El relativismo nos ayuda a poner las cosas en un contexto: el de una cierta duda y un escepticismo razonable. Está demostrado que estamos llenos de sesgos cognitivos que nos impiden comprender las cosas completamente. También nos encontramos con sesgos ideológicos, emocionales, históricos y de atención. La heurística moral supone admitir que nuestra intuición nos lleva, a veces, a equivocarnos. Aspirar a una verdad absoluta es imposible. Pero renunciar a la búsqueda del refinamiento de los argumentos morales implica no aceptar lo que, en realidad, somos y queremos. El discurso razonado y la abstracción son las herramientas para tratar de escapar de uno mismo y buscar soluciones parciales que resultan preferibles.

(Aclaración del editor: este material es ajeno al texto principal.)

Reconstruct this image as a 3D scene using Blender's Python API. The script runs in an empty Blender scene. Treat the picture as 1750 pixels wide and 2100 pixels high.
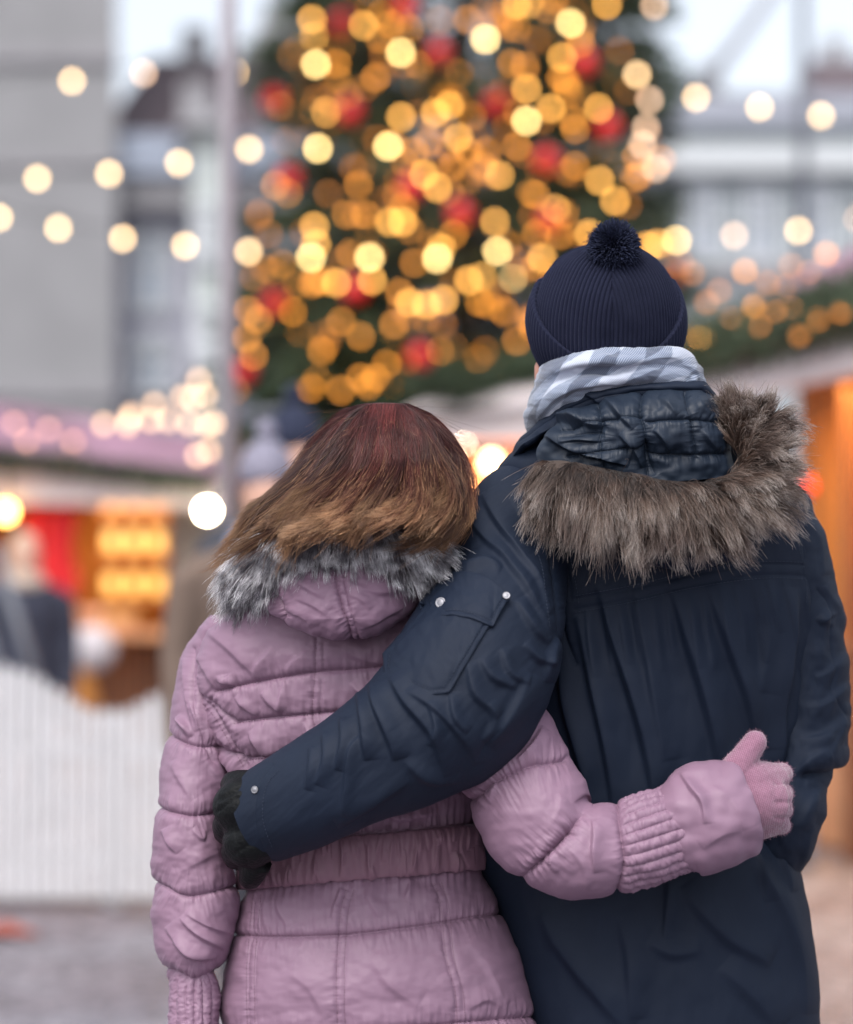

El equilibro reflexivo de Rawls supone aceptar que existen unos principios morales irrenunciables sobre los que construimos nuestro mundo, nuestras opiniones y nuestros juicios de valor. Es el punto de llegada de la reflexión, eventualmente tras un proceso de revisión o de ajuste recíproco, cuando los principios proclamados y los juicios pronunciados coinciden. Los dilemas morales existen y provocan mecanismos de ajuste, entre lo que intuitivamente creemos y lo que vamos construyendo con nuestra capacidad para razonar, entre lo que nos vamos encontrando y lo que vamos construyendo.

Asumir que, porque hay un sesgo inevitable en todos nuestros juicios morales y opiniones, debemos abstenernos de intentar convencer a los que no piensan como nosotros es irresponsable. El idealizado Sócrates, del que escribe Platón, es capaz de ir de lo general a lo particular y de lo abstracto a lo concreto para convencer a los interlocutores de determinadas decisiones. Aunque llegar a los niveles socráticos es una ficción, renunciar a razonar supone renegar de la posibilidad del progreso y, de paso, de la ética occidental y la filosofía moral. Daniel Gascón escribía recientemente que “pensar que tu interlocutor puede cambiar de idea es una forma de respeto”. Tratar de cambiar la opinión de los demás implica aceptar que puedan hacer cambiar la tuya, si los argumentos y las pruebas son más convincentes. Esto supone un refinamiento de los juicios de valor, una apuesta por el matiz y una admisión de la posibilidad de cambio. En palabras de Claudio de Ramón, la ecuanimidad “te llevará, tras haber combatido tu propio sesgo, no sólo a algo muy parecido a la objetividad, sino también, en más de una ocasión, a tomar partido”.


Cuando, al final de la clase, Elena Beltrán repitió la pregunta, muy pocos levantaron la mano. Nos había convencido al cuadrado: admitir que habías cambiado de opinión suponía negar, por dos veces, el relativismo. Pensándolo con tiempo, he entendido la enseñanza de que algunos no levantaron la mano: la democracia y el sistema se sostienen a pesar de la gran cantidad de antidemócratas y antisistemas que se mantienen equidistantes, sin entender nada de lo que pasa y sin ningún ánimo mayor que el de querer cambiarlo todo (o nada) pese a, según ellos, aceptarlo todo y no saber nada.